First, you shouldn’t need two trunks to the same provider, just route all your DIDs to the same (sub)account. If this doesn’t work, report what (if anything) appears in the Asterisk log on an attempted incoming call, what the caller hears, and what gets logged at VoIP.ms.
Next, assuming that you want two trunks, are they configured identically, except for username and secret?
That is bizarre, given that it appears registered from your end. Conceivably, you are registering to a different account. To troubleshoot this, set Expiration short, e.g. 120 seconds, so you don’t have to wait long for a re-registration. At the Asterisk command prompt, type pjsip set logger on
wait for a re-registration, and look in the Asterisk log at the REGISTER request and their responses. If you have trouble interpreting them, paste the relevant section of the log at pastebin.com and post the link here.
pjsip has a feature to associate an incoming call to the proper trunk, “Send Line in Registration”. However, this is on by default so it shouldn’t be a problem. Even if this isn’t working, it’s not a problem unless the trunks have different Context, codecs, etc.
Thanks for your time Stewart. Yes, I needed to separate them for the billing purposes.
They are both SIP with identical settings, POP’s but different credentials.
Why are you using chan_sip? There are a lot of details that may be relevant here that I don’t know:
How often does it re-register on auth failures?
Does it give up after some number of failures?
Does “No Authentication” include no response or other conditions that preclude sending auth?
Unless you have a strong reason for using chan_sip, please delete the trunks and set them up as pjsip.
On the pjsip General tab, fill in Username, Secret and SIP Server. Leave everything else default.
On the Advanced tab:
Expiration: 120 (so we don’t have to wait long for re-registration if we need to capture traffic)

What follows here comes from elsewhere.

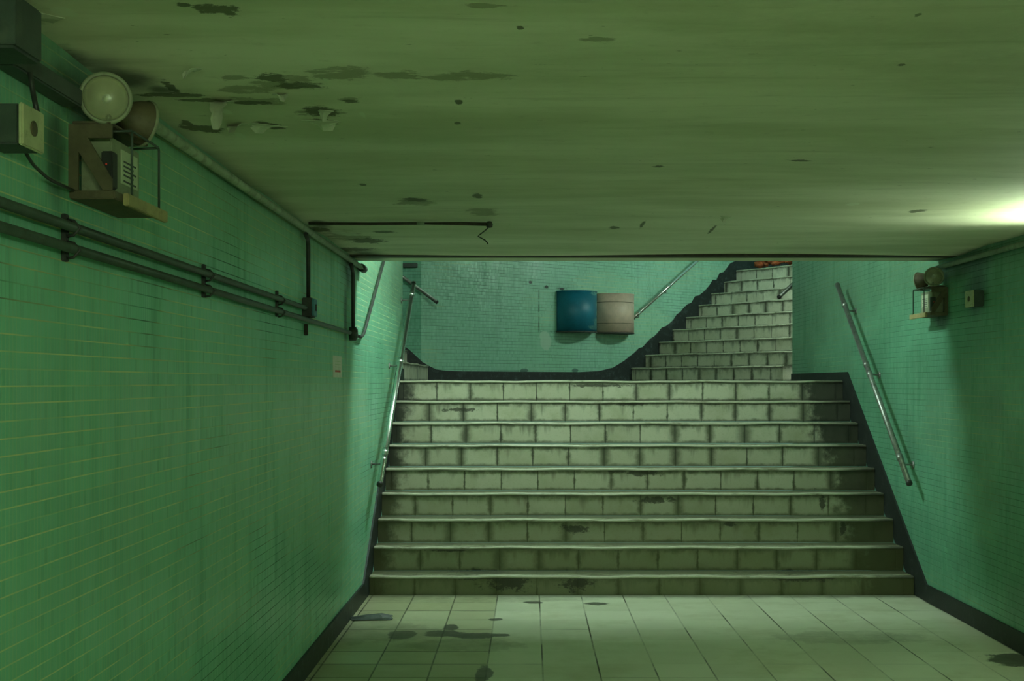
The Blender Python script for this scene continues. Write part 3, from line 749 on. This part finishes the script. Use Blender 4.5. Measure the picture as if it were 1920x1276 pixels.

Contact User: (same as what you had after the / in your chan_sip Register String, if anything)
From Domain: (same as SIP Server)
From User: (same as Username)
Here is what I see now in asterisk -vvvr after set one as pjsip:
res_pjsip_outbound_registration.c:1383 handle_registration_response: 403 Forbidden fatal response received from ‘sip:sanjose2.voip.ms’ on registration attempt to ‘sip:acc#@sanjose2.voip.ms’, retrying in ‘30’ seconds
I just tested to sanjose2 and was able to register ok. In the VoIP.ms portal, go to Manage Sub Accounts.
Confirm that you don’t have an IP or POP restriction set. Check username. If all correct, generate a new password and paste it into Secret for the trunk.
The optimal time is never, i.e. use a static address and configure that on the provider.
If the provider doesn’t like your proposed interval, they should be overriding it anyway.
Otherwise it depends on things like whether your IP address is unstable, whether it is needed to keep dynamic router rules up (although qualify is normally used for that) and how much bandwidth can you spare for it., etc.
So, most of my trunks are 120s for re-register now. Are you saying that if it works then it means that ether they are okay with it or their servers override my values anyway?
My FPBX machine is behind a dynamic public IP (Spectrum), which I’d say never changes, I have this place for 3 years… My PBX now serves 2 households, I have my softphone with me when I’m on the field and VPN is always on.
It’s expensive CPU’wise and bandwidth’wise to do these SIP packets, ACK, etc. exchanges every 2 minutes. Just my though.
The registrar can reduce the expiry time and it can also, effectively, force expiry times up, but not beyond one hour. The latter is done by rejecting with an offer of an acceptable minimum value.
I’d suggest that 120 seconds is rather aggressive, in your environment. The default is one hour, although there may be reasons for forcing lower values.